196
Thoughts
Tuesday, September 11, 2007 -- 3:54pm
Posted by Bar
It's been a long time since I accessed this e-mail list that is
basically an extension of those e-mails I blasted you with while
Forrest was here and thereafter. I confess that I think about this list
a lot on days when I feel like writing to you all but don't have any
particular reason to do so. I'm still amazed at how much strength all
of you have given me over the years and how much I still need it. It
also occurs to me that we all need that kind of community all of the
time and I feel lucky to have it.
Today is a quiet day here. As many of you know, I've spent a fair
amount of time in the last 5+ years working with and knowing better and
better, people who were directly effected by everything that happened
on 9-11 six years ago. Because of my friends, I like to take this day
off more or less and take the time to think about things and to reflect
on the intervening years. It's a good day, really. There's a sort of
softness on days like this one. I am so inspired that my New York City
friends, even those who lost a husband or a father, are in good
spirits. They are fully alive and glad to be so. They are inspired to
live full and grateful lives. They are all willing and able to see all
of the good that has come out of such a horrible day. One friend is
dedicating her life to communicating with the rest of the world how
much good she has personally experienced as a result of 9-11. As much
as there is loss and sadness, there is also the best of the human
spirit and this carries us all.
As for me, as usual, I am thinking too much. It is my great challenge
to turn off my brain and think less, feel more. It seems I'm always
weighing out how to continue creating music with the need to make a
better living. I always manage, but as with most people, it's a bit of
a struggle. I feel lucky to have a safe home and a beautiful piano to
play and concerts to perform and all the other things that make my life
as full as it is. It's funny that in the last few months I've devoted
more and more time to writing (text, that is, VS lyrics and music).
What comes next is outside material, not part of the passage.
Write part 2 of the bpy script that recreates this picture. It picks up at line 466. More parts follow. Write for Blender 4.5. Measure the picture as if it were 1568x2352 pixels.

I've got a couple of ideas that are taking over my creative time. I'm
typing late into the night and not even aware of the time when I
finally make it to bed. Not sure exactly what's brewing, but I know
that I am enjoying every moment of being a writer of this sort. I
suppose that rekindling this e-mail list is an offshoot of that desire
to write. For me, the more spontaneous the writing experience the more
satisfying it is. So, don't be surprised if you hear more from me in
the next few months!
I think about you all a lot and mostly I don't even know who you are.
I've never looked at the list to see who's reading my ramblings. It's
really incredible this internet thing. You sign-up, I write, and we may
never actually meet one another. It's wonderful. Maybe someday we will
meet and I look forward to that.
Until then, be well, and drop me a line if you're inclined.